À cela s’ajoute le regard public sur la cohérence entre discours et actes. Dans ses prises de parole rapportées, Ketlhalefile Motshegwa associe la réforme locale à des enjeux socio-économiques : pauvreté, chômage, inégalités. Cette articulation a une logique : beaucoup de politiques sociales se déploient par les collectivités (aides, services, programmes). Mais elle augmente aussi le niveau d’attente : si la réforme locale est présentée comme une réponse à ces défis, elle sera jugée à l’aune de résultats perceptibles.
Enfin, il y a la question de l’image. Un responsable politique qui vient du syndicalisme peut bénéficier d’une réputation de proximité avec les réalités du travail, mais il peut aussi être scruté sur sa capacité à passer de la revendication à la gestion. Être ministre, ce n’est plus dénoncer, c’est arbitrer. Les syndicats, les administrations locales, les acteurs économiques, les autorités traditionnelles et les citoyens attendent des décisions. Or, ces décisions peuvent se contredire.

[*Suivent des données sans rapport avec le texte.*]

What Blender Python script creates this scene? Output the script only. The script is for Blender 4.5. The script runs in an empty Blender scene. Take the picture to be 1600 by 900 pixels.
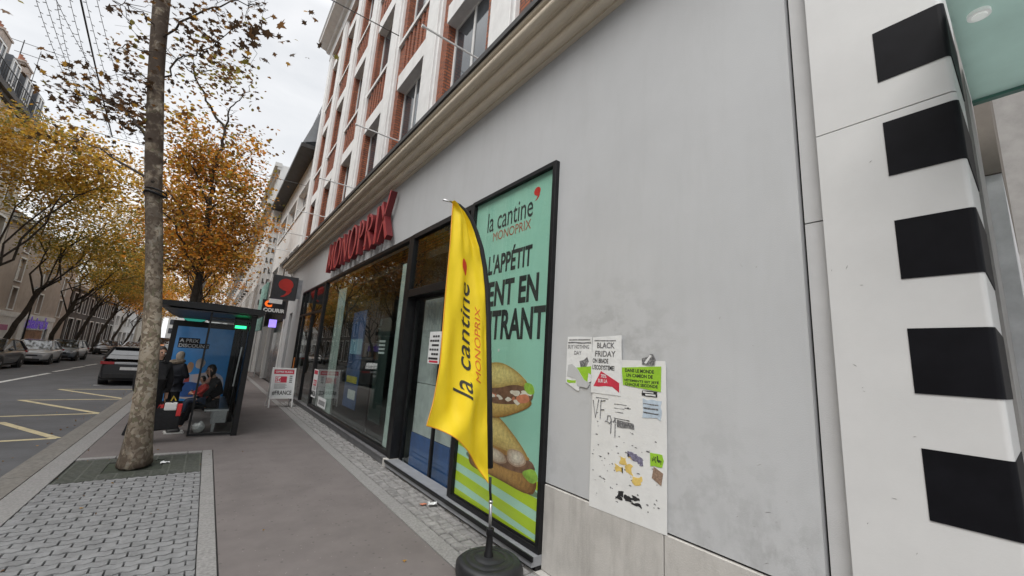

C’est le propre d’un ministère pivot : chaque choix révèle une priorité, et chaque priorité a un coût politique.
À ce jour, l’information publique disponible permet surtout de baliser le portrait : un ancien dirigeant syndical, devenu secrétaire général du BNF, candidat puis élu UDC à Mmadinare en octobre 2024, et identifié comme ministre des Collectivités locales et des Affaires traditionnelles, intervenant sur des dossiers de réconciliation autour de la bogosi, de réforme des collectivités et de décentralisation, et menant des échanges avec des acteurs institutionnels et des partenaires. La suite, elle, dépendra de ce qui fait la matière quotidienne de la politique : la mise en œuvre, les crises, les compromis, et la capacité à tenir ensemble des rôles qui, parfois, tirent dans des directions opposées.